Todd Warshaw/Getty Images

I found the ruins of Athens to be quite old and in a state of poor repair. So, when a road trip was suggested, in search of fresher and better preserved artifacts, I was all for it. That others in my group decided upon Delphi as a destination, with a possible visit to the Oracle himself. This was little concern to me. Wherever we went, it would be a day away from the Olympics, second-hand smoke, and the odd grinding sounds in the hotel room above mine.

Now Delphi, from what I've since read, was once known as the center of the world, attracting visitors going on three centuries now. I'm not sure about that. If it was truly the center of the world, we could have gotten much better directions. The car rental agent in Athens assured us we couldn't miss it and, assuming we found a way out of the city center parking lot, would take us three hours, tops.

Our wheelman, and fellow Sports Illustrated scribe Jack McCallum, felt he could whittle that time down considerably. He was reassured when he reached a speed of 140 on The National Road, but backed off his ETA when he realized that was only his metric rate. In any case, we should have paid more attention to details like East and West. But then again, signage in Greece is sparse and unpredictable. It is no complaint against Jack that we ended up going in the wrong direction and saw sea ports where olive groves should have been.

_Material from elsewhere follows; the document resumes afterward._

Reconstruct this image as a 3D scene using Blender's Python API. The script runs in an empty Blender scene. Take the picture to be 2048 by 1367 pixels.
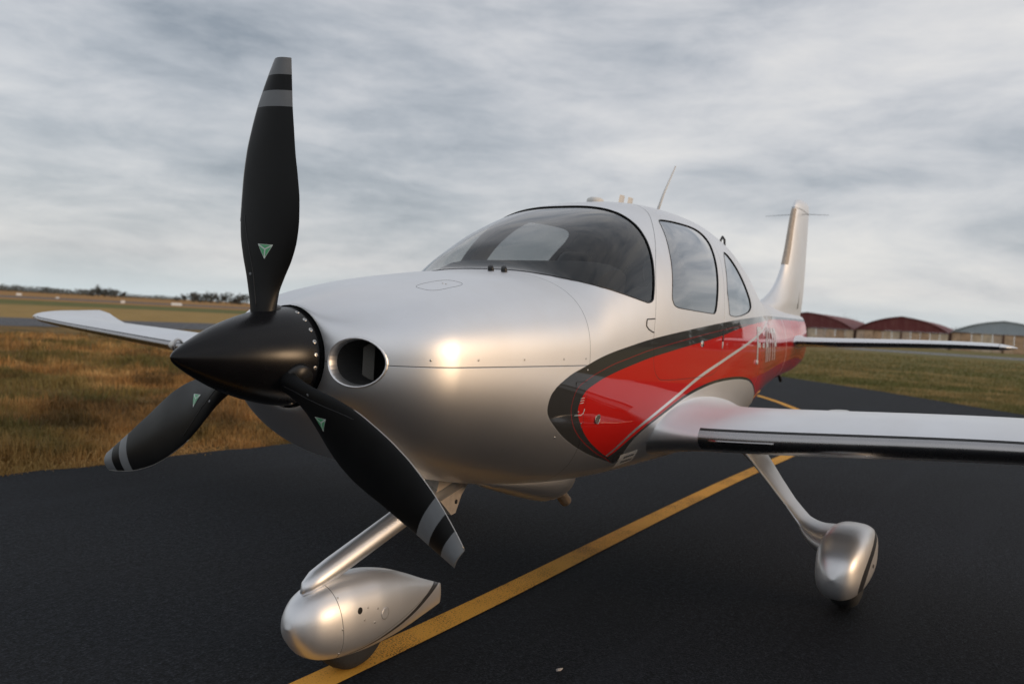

Instead of backtracking (which would have conceded any possibility of on-time arrival), we opted for a shortcut on The Old Mountain Road. Not for nothing was it named thus. Although it could also have been called the Old Winding Mountain Road, or even Red Asphalt. It was twisty, filled with truck traffic and impatient fellows who felt it was great sport to pass on blind curves. Alongside the roadside, perhaps every 10 yards, were small shrines, like elaborate mailboxes, to illustrate the penalty for a botched pass. Many would have preferred to pay a small fine.

We were on the Old Mountain Road for nearly three hours and did not reach Delphi, but only the ancient city of Thebes, where we stopped to have grilled chicken sandwiches at a fast-food joint. Another of our party, SI columnist Steve Rushin, suggested we continue on, if only to sock the Oracle in the puss, turn around cartoon-style and head home.

We drove a little further, through nice looking valleys where all the makings of Greek salads come. But no sign of Delphi. Literally, no signs whatsoever. Certainly none we could read. Panicking somewhat, we stopped to ask directions. We were assured we were indeed on the way, and it would take us no more than three hours to get there.

That lacked the proper encouragement we required at this point and we did a quick U-turn and headed back to Athens, which we couldn't find right away, either. The trip wasn't entirely a success; in fact it had been, by any account, a wasted day. Still, as Jack said upon handing over the rental car keys, we had made good time.